In 1994 Narek started making his “Trace Canvases”. On the surface of the canvas, by automatist gestures, he left traces of his hands in luminescent colors covering the entire canvas with all-over compositional principle. In these works the romantic principle of Action Painting was intermingled with eastern impersonality leading to pure  art. Formally it appears in identification of the optical (simultaneous contrasts made by luminescent colors) with the tactile (actions of the body and traces of hands). As a result, the aggressive tactile gesture is turned into optical aggression. These canvases in several recent exhibition have been installed hung at a certain distance from the wall, thus appearing not as painting but as spatial objects. In this sense parallels can be drawn with Ellsworth Kelly’s works, and in Armenian context with Yervand Kotchar’s spatial paintings, of which Narek has great admiration.

Narek is one of those contemporary Armenian artists, who habitually and fiercely defended virtualization of art by means of new technologies.

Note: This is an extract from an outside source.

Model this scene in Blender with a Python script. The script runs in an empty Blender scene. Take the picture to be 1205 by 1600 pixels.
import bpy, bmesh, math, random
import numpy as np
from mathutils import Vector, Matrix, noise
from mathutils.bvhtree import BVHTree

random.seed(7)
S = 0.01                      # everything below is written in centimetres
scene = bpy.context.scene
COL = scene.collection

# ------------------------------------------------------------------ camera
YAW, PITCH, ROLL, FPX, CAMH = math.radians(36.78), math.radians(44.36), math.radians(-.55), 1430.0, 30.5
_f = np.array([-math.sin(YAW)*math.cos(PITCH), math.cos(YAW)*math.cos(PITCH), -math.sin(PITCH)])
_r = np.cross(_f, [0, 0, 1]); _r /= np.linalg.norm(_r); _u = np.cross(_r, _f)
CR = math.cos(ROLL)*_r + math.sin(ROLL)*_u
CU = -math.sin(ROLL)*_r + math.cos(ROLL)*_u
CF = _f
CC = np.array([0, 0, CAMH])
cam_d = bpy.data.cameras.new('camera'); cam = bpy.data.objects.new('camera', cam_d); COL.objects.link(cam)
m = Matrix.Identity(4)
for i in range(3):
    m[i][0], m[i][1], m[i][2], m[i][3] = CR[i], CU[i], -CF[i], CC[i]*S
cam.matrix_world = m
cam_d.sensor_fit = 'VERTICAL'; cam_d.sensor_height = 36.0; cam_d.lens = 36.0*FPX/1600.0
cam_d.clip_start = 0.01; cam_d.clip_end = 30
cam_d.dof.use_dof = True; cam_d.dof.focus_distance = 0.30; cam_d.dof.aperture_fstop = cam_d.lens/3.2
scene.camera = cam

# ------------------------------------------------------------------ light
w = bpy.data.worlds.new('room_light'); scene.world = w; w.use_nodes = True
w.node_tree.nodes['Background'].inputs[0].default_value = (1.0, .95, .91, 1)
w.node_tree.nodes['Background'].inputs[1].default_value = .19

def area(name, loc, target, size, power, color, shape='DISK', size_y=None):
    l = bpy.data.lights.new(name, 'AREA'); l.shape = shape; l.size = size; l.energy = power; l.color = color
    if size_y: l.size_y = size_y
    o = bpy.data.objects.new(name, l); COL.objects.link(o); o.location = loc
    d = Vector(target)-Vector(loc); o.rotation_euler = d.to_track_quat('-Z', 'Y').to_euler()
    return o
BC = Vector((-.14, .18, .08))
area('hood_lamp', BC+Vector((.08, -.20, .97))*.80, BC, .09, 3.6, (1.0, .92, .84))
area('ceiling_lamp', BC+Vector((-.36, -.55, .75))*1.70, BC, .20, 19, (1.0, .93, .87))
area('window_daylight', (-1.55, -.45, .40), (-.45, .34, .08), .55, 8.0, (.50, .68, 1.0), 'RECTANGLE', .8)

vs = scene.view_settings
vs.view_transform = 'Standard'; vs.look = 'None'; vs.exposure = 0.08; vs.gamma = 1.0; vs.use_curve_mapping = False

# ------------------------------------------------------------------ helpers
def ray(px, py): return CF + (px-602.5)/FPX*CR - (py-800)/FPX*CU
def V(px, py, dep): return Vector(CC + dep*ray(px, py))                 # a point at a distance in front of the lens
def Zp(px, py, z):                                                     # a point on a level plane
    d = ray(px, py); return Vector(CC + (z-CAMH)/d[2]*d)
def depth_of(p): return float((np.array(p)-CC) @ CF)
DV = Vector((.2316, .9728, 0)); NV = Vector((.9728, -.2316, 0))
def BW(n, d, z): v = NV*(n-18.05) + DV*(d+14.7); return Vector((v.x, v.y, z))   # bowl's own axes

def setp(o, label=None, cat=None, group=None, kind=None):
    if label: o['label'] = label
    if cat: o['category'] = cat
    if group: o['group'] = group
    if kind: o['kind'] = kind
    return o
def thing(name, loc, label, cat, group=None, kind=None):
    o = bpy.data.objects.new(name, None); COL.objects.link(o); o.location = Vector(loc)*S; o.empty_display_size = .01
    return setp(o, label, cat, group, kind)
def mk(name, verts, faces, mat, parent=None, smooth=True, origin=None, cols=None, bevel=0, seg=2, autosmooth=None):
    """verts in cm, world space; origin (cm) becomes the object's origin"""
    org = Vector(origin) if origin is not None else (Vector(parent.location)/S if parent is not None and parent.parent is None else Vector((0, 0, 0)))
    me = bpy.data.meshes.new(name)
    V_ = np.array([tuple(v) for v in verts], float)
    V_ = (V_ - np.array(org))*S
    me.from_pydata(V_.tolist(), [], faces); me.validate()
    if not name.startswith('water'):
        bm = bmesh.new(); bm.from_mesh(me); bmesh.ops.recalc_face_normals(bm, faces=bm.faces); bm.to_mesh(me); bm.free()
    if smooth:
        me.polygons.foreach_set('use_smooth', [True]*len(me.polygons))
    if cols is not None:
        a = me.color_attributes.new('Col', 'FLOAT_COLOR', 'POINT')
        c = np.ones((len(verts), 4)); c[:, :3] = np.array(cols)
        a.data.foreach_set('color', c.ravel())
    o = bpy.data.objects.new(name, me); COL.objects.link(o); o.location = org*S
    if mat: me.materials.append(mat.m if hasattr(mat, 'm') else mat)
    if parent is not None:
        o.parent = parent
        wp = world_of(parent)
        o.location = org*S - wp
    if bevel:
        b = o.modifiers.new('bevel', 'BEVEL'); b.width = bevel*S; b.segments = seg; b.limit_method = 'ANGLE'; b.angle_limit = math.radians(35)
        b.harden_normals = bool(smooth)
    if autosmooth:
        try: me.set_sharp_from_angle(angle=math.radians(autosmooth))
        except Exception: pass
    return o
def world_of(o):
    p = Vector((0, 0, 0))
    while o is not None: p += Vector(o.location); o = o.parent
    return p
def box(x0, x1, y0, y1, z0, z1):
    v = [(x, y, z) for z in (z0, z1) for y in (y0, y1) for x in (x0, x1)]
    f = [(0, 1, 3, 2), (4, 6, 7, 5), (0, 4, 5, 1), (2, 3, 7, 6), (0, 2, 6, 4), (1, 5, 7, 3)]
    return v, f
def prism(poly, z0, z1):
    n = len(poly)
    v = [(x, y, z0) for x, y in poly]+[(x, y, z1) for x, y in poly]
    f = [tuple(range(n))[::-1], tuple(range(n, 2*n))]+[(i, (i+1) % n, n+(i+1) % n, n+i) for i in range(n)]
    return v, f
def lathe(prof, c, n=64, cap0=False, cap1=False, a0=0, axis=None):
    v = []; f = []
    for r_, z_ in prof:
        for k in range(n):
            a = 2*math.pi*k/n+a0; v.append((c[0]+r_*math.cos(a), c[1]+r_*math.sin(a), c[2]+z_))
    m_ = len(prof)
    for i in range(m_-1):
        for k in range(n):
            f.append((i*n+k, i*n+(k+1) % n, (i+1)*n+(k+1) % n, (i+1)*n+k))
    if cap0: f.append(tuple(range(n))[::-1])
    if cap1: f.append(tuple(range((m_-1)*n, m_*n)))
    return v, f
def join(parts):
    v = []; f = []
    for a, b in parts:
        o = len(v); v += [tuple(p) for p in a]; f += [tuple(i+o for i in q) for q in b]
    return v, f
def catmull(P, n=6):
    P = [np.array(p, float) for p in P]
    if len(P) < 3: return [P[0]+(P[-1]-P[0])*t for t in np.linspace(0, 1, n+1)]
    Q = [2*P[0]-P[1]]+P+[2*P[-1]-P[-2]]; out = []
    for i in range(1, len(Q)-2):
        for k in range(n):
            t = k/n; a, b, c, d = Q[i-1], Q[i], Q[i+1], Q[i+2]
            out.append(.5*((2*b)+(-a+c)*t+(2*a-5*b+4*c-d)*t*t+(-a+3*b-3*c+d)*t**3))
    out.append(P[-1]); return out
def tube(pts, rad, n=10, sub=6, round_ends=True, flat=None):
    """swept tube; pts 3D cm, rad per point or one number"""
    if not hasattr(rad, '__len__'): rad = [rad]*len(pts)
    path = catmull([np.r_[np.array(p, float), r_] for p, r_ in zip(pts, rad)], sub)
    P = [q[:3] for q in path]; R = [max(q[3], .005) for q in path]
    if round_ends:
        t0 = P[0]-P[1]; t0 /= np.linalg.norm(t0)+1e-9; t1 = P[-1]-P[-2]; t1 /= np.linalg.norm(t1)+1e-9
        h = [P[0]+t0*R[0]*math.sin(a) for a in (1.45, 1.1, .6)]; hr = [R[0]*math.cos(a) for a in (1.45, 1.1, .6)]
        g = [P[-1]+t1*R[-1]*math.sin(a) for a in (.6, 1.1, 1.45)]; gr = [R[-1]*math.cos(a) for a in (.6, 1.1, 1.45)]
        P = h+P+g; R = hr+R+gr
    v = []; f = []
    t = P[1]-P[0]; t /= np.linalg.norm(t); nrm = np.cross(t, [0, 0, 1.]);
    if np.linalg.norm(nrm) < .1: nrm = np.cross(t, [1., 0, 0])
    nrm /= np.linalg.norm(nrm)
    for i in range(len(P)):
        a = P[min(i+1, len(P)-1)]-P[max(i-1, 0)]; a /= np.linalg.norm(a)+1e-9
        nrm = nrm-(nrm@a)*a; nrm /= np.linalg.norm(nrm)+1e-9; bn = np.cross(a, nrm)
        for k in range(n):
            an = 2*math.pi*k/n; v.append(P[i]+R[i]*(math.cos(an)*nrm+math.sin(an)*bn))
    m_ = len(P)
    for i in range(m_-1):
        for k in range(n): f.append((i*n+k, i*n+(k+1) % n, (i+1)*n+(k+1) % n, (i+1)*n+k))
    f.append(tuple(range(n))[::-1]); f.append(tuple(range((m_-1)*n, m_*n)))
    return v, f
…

The basic concept of recent exhibitions at NPAC (ACCEA) has been cross-fusion of art and technology, in one of which Narek took part by one of variations of his “fractals”. But in the same year he also came fore with his “Trace Canvases” which can be considered as materialized versions of “fractals”. At such a devoted artist of virtual art as Narek, it is interesting to find persistent interest in material.

 In this exhibition Narek is primarily presented as an artist working with material and body. Here works exist in physical space as their necessary precondition. The need for works dealing with physical reality, with material and body, are really felt in the context of recent “technological” exhibitions held at NPAC (ACCEA). This is even more the case when these kinds of works belong to Narek Avetissian.